Joe Grine hasn’t been the only shooter with a hankerin’ for a 1911-patterned .22 rimfire lately, as this engraved Colt Ace proves in spades. On March 13th it sold for a mind-blowing $103,500, at a superheated firearms auction held by the James D. Julia auction house.

You know that guns are a smoking-hot commodity when a winning bid of over a hundred large for a pistol isn’t even the biggest ticket of the day. The little Ace didn’t have a chance: eight other auction lots (most of them vintage Winchesters) which sold for over $200,000 each. At the end of the multi-day auction, the total haul was approximately $18 million.

The auction’s top bidder took home this engraved Winchester Model 1866, after parting with nearly $301,000 for the privilege.

Slightly lower on the bidding scale (and much higher on the ickiness scale, at least for some of us) was a scoped combination rifle once presented to avid hunter, Luftwaffe chief and sick little fuck Hermann Goering.
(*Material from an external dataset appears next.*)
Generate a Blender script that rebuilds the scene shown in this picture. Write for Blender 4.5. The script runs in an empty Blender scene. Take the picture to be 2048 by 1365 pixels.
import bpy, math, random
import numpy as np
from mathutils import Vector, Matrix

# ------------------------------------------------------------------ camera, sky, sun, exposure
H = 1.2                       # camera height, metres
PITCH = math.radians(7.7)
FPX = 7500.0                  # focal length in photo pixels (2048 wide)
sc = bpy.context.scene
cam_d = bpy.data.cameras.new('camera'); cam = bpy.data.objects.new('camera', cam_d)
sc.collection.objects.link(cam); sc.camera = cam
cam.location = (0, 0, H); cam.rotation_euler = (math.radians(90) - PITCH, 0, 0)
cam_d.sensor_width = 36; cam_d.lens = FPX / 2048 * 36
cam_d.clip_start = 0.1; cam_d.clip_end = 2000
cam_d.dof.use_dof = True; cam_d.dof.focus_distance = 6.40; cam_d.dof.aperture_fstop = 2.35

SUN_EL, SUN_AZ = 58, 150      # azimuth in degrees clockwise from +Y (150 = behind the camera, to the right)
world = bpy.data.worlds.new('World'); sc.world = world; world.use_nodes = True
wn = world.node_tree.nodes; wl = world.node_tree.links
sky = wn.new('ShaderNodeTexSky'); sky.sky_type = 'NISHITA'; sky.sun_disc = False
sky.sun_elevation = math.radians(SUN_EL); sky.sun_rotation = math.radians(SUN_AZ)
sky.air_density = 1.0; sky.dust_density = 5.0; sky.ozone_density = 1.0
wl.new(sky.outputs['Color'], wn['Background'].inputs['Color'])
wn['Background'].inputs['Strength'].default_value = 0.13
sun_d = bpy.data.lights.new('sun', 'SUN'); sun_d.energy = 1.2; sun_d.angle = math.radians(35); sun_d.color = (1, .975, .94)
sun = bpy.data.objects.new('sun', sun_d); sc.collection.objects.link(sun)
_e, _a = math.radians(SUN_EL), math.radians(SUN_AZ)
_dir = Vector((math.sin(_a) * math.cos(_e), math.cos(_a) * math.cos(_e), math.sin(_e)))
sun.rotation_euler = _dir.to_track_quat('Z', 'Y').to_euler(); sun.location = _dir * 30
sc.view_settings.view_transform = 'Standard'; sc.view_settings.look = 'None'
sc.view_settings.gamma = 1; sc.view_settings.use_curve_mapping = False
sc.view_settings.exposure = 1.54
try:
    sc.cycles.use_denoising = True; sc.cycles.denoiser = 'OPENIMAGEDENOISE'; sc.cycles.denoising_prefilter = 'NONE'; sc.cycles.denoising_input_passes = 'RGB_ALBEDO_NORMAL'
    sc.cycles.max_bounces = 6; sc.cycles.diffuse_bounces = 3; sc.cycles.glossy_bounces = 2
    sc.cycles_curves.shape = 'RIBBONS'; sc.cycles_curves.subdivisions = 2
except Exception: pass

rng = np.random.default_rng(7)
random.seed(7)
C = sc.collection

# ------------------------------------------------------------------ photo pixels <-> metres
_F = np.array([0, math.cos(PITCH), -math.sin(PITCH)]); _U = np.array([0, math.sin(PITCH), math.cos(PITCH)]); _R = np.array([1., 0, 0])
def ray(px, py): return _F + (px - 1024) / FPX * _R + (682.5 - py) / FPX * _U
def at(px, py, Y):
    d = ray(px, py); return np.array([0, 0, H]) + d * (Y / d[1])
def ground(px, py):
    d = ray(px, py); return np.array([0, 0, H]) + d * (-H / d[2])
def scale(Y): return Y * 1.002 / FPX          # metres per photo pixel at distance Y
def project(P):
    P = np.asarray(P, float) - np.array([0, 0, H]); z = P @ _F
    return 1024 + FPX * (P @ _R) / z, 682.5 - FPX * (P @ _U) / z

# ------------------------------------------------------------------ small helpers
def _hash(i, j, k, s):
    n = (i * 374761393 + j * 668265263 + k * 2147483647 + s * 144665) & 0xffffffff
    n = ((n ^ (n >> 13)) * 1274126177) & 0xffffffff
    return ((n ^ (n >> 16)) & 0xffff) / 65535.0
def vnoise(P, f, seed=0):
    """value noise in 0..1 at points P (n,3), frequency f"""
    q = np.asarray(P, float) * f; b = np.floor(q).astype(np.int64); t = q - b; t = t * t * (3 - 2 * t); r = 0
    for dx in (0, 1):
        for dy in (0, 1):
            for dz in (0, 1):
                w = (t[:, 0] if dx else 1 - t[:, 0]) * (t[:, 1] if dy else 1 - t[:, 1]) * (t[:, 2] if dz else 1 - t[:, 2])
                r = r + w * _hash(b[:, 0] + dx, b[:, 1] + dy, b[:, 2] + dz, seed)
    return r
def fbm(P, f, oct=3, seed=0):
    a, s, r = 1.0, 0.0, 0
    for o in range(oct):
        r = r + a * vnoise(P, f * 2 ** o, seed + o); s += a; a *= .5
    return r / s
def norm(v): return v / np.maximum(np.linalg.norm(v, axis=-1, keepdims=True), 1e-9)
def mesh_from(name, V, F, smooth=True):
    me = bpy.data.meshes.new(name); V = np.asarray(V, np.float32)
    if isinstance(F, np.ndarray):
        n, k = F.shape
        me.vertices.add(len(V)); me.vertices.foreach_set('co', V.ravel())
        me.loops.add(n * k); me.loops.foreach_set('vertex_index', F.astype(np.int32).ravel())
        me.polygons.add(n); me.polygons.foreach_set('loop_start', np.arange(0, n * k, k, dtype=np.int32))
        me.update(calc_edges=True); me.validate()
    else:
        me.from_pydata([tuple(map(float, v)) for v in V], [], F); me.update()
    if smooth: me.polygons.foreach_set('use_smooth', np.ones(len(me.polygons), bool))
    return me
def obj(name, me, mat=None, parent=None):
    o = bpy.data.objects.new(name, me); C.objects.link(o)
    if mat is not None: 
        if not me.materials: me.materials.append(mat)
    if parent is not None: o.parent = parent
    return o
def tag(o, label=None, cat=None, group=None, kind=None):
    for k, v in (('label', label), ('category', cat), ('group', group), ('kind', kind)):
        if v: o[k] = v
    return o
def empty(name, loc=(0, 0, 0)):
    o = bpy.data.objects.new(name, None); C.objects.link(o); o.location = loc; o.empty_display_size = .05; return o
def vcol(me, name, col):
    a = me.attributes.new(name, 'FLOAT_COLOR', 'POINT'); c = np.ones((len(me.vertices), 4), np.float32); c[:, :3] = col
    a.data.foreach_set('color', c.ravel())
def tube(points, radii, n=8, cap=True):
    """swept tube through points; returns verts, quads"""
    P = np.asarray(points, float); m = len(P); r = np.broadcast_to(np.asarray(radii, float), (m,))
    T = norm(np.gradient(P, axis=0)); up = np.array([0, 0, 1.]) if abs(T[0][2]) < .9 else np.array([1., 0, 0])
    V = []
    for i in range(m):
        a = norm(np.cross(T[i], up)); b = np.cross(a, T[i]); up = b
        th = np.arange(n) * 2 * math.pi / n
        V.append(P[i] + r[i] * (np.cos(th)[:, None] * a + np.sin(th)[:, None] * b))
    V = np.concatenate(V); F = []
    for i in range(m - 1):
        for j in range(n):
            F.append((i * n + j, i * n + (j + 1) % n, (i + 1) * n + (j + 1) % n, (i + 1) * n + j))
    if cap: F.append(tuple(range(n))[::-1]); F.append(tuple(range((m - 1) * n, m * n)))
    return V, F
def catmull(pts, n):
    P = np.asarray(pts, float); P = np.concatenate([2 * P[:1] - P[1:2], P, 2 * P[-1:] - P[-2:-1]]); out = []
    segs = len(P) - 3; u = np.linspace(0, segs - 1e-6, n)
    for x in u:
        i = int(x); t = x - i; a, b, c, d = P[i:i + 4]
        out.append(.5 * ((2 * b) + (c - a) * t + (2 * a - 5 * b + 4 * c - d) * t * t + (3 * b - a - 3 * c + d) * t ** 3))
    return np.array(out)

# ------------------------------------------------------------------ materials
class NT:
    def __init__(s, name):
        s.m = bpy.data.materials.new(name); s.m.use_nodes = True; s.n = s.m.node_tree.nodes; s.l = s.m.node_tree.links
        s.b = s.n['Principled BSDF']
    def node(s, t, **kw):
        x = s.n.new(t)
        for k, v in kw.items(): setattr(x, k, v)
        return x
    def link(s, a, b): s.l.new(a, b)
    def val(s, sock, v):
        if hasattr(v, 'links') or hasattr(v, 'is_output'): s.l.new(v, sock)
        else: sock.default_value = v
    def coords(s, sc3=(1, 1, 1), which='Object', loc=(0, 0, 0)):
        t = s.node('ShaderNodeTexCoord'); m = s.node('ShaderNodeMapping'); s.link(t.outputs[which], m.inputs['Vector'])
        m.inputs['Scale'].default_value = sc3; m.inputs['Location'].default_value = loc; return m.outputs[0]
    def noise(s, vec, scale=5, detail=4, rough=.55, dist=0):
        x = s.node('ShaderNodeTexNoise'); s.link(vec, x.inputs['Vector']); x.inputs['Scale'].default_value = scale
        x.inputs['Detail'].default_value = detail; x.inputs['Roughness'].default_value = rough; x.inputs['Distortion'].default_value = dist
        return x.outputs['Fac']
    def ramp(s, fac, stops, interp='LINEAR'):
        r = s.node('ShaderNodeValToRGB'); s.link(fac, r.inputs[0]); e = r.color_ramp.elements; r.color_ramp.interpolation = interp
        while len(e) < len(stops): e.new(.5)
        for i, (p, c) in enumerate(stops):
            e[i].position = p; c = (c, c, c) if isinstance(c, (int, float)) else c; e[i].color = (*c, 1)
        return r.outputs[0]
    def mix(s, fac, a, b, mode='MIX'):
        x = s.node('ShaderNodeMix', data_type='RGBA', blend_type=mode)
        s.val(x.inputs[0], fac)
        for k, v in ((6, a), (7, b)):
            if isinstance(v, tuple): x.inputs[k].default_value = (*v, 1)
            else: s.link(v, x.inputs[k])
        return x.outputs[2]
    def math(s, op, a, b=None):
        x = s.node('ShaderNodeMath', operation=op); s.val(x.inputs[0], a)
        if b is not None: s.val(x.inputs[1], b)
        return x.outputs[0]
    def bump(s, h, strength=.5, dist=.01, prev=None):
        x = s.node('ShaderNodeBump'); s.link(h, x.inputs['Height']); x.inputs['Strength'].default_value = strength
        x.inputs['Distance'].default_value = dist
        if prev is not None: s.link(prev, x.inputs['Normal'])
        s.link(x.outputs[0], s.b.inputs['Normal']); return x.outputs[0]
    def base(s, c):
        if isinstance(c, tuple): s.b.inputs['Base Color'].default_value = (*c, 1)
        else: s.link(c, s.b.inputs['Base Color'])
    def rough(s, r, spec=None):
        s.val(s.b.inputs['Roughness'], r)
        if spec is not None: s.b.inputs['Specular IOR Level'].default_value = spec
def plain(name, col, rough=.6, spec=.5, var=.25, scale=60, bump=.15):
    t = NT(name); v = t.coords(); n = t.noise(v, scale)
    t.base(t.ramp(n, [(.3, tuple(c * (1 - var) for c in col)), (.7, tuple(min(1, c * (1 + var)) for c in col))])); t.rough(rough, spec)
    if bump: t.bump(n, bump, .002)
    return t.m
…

It went for $115,000, including commission.

Most of us can’t even dream of spending that kind of coin on anything that doesn’t come with a mailbox and a 30-year mortgage, but if I had that kind of money sitting around for collectible guns I wouldn’t have spent it to fondle the personal effects of a fat and perverted Nazi douchebag…

Because I wouldn’t have any money left after I spent it on machine guns! Dozens of fully-transferable NFA guns were on the auction block, where the bidding was hotter than an M-60 after its third belt of 7.62×51. An M-14 went for $31,000, and a BAR brought in almost $29,000.

But there were cheaper bargains to be had, however: ugly but functional Reising submachineguns sold for as little as $5,000, and transferable M16 receivers for as low as $11,500. Instead of posting all the pictures here (so we can all drool at the things we can’t have) I’ll let you check them out for yourselves at the Julia Auction site.

One last thing, before I go: am I the only one who thinks these prices are (more than) a little bit crazy? I don’t like to think about another election-year gun price bubble, because it seems like ammo prices are just finally getting back to almost where they were three or four years ago. I really don’t want to go there again.

12 COMMENTS

  1. There’s some amazing pieces on that site… for the price of the Colt, someone could have bought a BAR, a 1928 Thompson, and a Browning Model 1919… plus with some change left over!

    I do agree that the sale of Nazi-related items does raise ethical issues. Personally, I’d rather those items end up in a museum, than money becoming somebody’s profit. Anybody else see the 4-shot Nazi belt-buckle gun?

    http://jamesdjulia.com/auctions/catalog_detail_shots.asp?Details=44205&sale=320

    Wonder how that works… I did find this:

    http://www.thefirearmblog.com/blog/2010/08/20/german-ss-belt-buckle-gun-koppelschlosspistole/

    • Now I can get wanting that for the sheer oddness of it but wanting a rifle simply because of whom it belonged to is weird and weirder still if it was a sick twisted nazi

  2. $103,500? That seems like a lot, but think about how much he’ll save shooting .22 LR over 45!

  3. Why would anyone spend that much money to buy a machine gun at an auction? Don’t they know they can just go to Walmart? Jeez, some people….

  4. Makes me wish my great grand pappy had ordered a “deluxe” model 1886 with engraving instead of the standard version. Oh well. At least it isn’t too valuable to shoot.

    • Amen to that. The vast majority of firearms lose value after they’ve been purchased, so buy only buy what you can use – more or less…

  5. I’ve attended J.Julia auctions twice, but only for double guns, never pistols or odd items. They come up with some spectacular shotguns every year. No, I’ve never bid on a nicely-cased matched pair of Purdeys. But when it’s that or college expenses…but then maybe I’ve got it wrong….

  6. HOLY MOLY !!!! Wes Adams, the gun collector who amassed that collection must have been a ball to go “shopping” with! Aside from the Nazi stuff, he had real taste in Winchesters.